Riprese gli studi per la difesa costiera dell'Adriatico e pubblicò Arte del comando, riflessioni (Livorno 1950), una somma delle sue precedenti esperienze in cui ritrovò il tono pacato e lungimirante dei suoi primi scritti. Insegnò alla scuola di guerra aerea a Firenze, tenne conferenze di storia e arte militare al Nato Defence College, alle università di Torino, Genova, Pisa; fu membro della World Ship Society di Londra, dell'Accadernia di marina di Parigi e dell'Istituto navale americano presso l'Accademia di Annapolis. Promosso ammiraglio di squadra nel 1953, fu direttore dell'Ufficio storico della marina tra il 1950 e il 1960 e sotto la sua supervisione uscirono diversi volumi della serie "La marina italiana nella seconda guerra mondiale". Venne edito più tardi (Roma 1973) Storia del pensiero tattico navale. Fu posto in congedo assoluto nel 1964.

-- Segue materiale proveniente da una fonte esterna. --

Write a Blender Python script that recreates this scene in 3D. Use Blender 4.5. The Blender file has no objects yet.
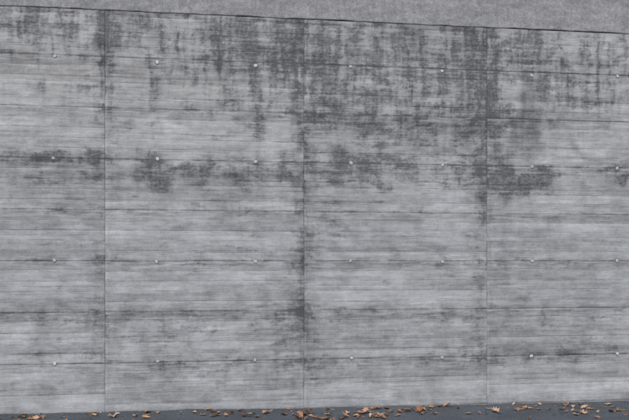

Il F. morì a Roma il 18 febbr. 1975.
Fonti e Bibl.: Ministero della Difesa, Archivio dell'Ufficio stor. della Marina, Estratto matricolare; U. Cavallero, Comando supremo, diario 1940-43, Bologna 1948, p. 104; R. Bernotti, Storia della guerra nel Mediterraneo (1940-43), Roma 1960, p. 308; M. Gabriele, Operazione C/3: Malta, Roma 1965, pp. 7, 55 s., 62, 67, 83, 86, 107, 115, 117, 149, 165, 201; M.A. Bragadin, Il dramma della marina italiana, Milano 1968, pp. 328, 394; G. Bocca, Storia d'Italia nella guerra fascista 1940-43, Bari 1969, p. 406; Ufficio stor. della Marina militare, La marina italiana nella seconda guerra mondiale, Le azioni navali in Mediterraneo, V, Roma 1970, pp. 340, 342, 486 ss.; G. Rochat, Militari e politici nella preparazione della campagna d'Etiopia, Milano 1971, pp. 12, 108, 116; Ufficio stor. della marina militare, Gli incrociatori italiani, Roma 1971, p. 630; W. Polastro, La marina militare italiana nel primo dopoguerra (1918-1925), in Il Risorgimento, XXIX (1977), 3, pp. 127-170; G. Giorgerini, Da Matapan al Golfo persico, Milano 1989, pp. 126, 307 ss., 389, 427, 443, 486, 517, 558, 588, 599.